▸ EXERCISE BRIEF
Find the lines holding "Blender" and copy them.

▸ RECORDS SUPPLIED
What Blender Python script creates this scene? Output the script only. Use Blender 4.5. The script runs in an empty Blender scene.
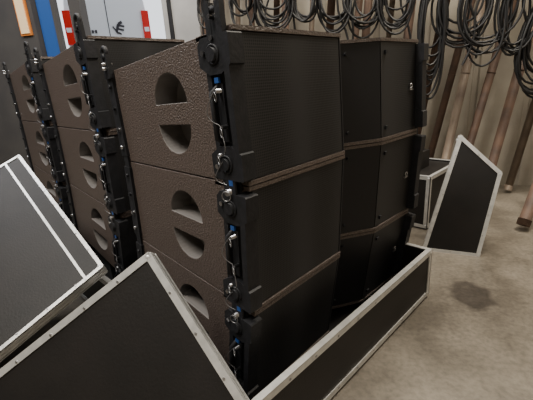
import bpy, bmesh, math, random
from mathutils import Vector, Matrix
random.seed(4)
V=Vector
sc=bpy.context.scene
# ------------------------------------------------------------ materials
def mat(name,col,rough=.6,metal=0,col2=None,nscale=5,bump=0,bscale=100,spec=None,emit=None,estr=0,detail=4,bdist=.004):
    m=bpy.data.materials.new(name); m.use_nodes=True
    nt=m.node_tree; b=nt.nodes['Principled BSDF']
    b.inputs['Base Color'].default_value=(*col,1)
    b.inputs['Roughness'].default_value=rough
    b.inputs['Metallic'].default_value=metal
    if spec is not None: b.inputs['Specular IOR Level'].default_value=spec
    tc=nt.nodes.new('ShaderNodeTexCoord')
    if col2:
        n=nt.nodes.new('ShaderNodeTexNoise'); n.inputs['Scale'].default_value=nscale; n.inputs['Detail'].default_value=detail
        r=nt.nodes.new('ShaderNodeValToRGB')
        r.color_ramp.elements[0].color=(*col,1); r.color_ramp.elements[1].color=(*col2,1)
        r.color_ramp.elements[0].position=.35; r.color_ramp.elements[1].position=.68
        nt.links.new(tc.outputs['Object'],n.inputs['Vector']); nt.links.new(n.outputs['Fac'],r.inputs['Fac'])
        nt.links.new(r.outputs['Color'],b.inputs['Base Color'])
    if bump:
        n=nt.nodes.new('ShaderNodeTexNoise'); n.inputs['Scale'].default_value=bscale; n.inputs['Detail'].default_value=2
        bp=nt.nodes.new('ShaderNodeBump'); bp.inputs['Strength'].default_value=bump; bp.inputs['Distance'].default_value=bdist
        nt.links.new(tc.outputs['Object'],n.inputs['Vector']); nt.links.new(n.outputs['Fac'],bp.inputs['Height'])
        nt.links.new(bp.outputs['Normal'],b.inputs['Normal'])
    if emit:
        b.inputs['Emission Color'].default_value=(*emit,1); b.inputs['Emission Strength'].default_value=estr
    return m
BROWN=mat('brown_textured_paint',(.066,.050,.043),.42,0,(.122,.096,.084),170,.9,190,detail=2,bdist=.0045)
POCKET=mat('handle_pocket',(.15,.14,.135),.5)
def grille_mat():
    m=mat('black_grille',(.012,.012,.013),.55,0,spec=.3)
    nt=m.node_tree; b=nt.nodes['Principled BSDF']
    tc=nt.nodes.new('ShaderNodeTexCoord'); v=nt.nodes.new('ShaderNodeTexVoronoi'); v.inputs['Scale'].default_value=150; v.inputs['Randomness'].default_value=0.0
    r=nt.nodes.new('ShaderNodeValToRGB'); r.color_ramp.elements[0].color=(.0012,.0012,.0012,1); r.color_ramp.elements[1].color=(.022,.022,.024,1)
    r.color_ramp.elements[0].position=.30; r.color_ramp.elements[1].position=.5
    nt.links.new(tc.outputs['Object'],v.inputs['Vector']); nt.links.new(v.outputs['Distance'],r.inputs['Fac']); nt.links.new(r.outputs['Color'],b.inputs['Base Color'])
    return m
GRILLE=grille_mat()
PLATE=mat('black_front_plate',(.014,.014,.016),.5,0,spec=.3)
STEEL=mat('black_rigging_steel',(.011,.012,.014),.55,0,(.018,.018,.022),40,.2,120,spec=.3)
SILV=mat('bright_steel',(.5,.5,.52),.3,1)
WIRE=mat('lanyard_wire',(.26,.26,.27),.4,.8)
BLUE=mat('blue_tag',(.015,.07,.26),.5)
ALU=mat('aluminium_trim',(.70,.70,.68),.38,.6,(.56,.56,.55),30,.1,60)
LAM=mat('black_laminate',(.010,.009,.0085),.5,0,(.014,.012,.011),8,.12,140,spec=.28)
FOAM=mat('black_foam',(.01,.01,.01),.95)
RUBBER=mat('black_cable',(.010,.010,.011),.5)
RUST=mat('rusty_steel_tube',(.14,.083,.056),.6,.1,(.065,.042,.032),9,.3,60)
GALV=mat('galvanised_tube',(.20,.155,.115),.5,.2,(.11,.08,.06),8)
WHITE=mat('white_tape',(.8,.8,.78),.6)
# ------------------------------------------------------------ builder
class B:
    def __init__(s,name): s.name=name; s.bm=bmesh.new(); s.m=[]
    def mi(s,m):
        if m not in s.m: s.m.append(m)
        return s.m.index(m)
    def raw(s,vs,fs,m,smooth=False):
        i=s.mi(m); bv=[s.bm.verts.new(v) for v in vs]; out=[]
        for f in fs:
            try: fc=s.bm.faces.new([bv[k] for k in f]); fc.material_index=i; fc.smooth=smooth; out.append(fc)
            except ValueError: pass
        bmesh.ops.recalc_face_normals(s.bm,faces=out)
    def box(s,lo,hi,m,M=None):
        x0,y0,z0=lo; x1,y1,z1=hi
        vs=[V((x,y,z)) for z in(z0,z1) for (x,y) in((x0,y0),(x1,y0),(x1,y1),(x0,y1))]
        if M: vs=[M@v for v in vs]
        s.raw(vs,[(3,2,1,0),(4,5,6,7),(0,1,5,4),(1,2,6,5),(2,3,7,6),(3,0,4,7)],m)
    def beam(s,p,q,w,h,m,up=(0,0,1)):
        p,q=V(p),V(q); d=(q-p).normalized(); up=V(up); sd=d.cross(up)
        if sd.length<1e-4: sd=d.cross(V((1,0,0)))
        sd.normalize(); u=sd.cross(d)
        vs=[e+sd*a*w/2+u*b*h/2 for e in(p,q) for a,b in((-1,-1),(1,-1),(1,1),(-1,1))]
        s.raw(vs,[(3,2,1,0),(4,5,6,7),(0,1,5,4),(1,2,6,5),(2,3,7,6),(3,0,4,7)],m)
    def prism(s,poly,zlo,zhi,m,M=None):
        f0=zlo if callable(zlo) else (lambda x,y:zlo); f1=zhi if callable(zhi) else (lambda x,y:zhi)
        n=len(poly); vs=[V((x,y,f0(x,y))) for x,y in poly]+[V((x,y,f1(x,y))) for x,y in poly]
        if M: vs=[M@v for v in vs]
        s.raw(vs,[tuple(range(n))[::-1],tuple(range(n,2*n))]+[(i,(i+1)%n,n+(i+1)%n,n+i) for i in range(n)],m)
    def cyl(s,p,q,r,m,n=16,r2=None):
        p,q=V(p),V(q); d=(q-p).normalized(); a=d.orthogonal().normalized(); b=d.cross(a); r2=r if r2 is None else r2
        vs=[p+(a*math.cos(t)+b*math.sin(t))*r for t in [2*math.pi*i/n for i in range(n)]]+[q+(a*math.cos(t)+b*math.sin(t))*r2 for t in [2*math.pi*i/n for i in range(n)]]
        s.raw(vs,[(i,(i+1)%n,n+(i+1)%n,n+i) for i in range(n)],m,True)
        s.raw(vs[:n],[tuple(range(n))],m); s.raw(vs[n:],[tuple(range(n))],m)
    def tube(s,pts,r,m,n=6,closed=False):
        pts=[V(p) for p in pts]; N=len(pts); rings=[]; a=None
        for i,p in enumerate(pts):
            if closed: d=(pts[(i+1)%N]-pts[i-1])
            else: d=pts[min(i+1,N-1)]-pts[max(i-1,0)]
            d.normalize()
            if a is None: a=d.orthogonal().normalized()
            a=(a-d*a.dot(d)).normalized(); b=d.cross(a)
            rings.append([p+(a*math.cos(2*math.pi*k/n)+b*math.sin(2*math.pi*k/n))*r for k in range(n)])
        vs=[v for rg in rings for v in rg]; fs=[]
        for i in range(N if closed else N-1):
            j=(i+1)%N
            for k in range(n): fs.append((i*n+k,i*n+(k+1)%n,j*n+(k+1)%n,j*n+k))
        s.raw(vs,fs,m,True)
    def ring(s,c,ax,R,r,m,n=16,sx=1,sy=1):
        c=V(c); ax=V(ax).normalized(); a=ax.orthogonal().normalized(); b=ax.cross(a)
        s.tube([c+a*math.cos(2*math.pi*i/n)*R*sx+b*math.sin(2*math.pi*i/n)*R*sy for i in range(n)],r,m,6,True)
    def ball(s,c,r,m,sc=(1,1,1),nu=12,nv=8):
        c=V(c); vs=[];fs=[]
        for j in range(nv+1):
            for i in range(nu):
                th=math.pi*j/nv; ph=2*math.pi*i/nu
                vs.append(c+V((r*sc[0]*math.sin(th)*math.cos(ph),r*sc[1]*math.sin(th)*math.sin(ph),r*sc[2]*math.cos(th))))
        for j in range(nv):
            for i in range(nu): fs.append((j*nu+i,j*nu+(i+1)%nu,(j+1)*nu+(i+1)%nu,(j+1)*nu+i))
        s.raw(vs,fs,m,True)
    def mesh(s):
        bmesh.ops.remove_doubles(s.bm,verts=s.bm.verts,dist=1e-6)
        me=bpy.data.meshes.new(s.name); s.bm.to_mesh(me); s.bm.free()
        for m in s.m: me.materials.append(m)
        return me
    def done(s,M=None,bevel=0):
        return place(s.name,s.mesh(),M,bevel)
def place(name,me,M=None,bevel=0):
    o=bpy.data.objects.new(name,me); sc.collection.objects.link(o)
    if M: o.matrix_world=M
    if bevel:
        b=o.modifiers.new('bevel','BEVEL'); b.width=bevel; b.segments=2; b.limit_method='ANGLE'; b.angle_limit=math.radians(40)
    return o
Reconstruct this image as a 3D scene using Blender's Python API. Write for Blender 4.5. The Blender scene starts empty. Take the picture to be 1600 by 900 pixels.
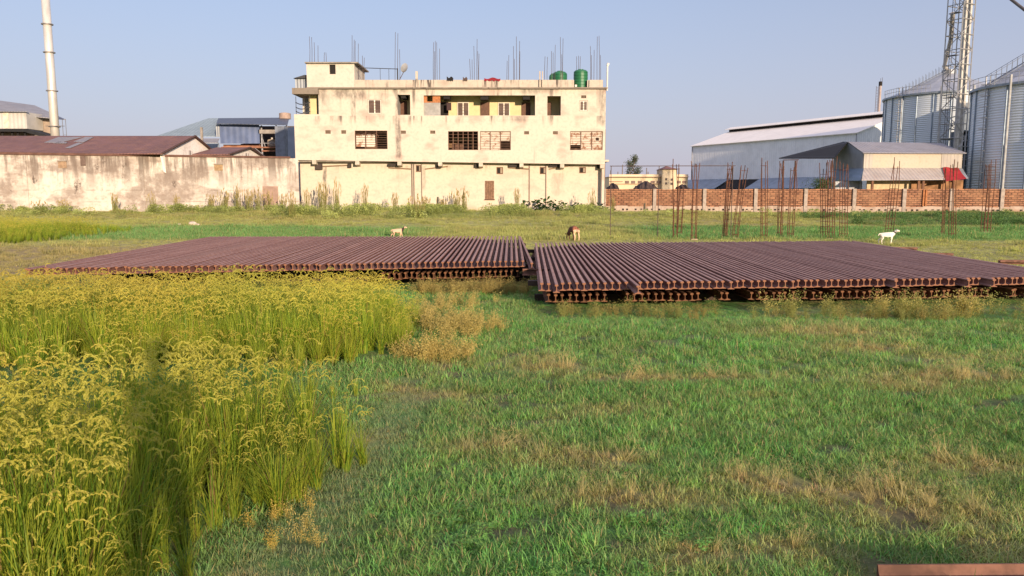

▸ OUTPUT OF THE TASK
What Blender Python script creates this scene? Output the script only. Use Blender 4.5. The script runs in an empty Blender scene.
Reconstruct this image as a 3D scene using Blender's Python API. Write for Blender 4.5. The Blender scene starts empty. Take the picture to be 1600 by 900 pixels.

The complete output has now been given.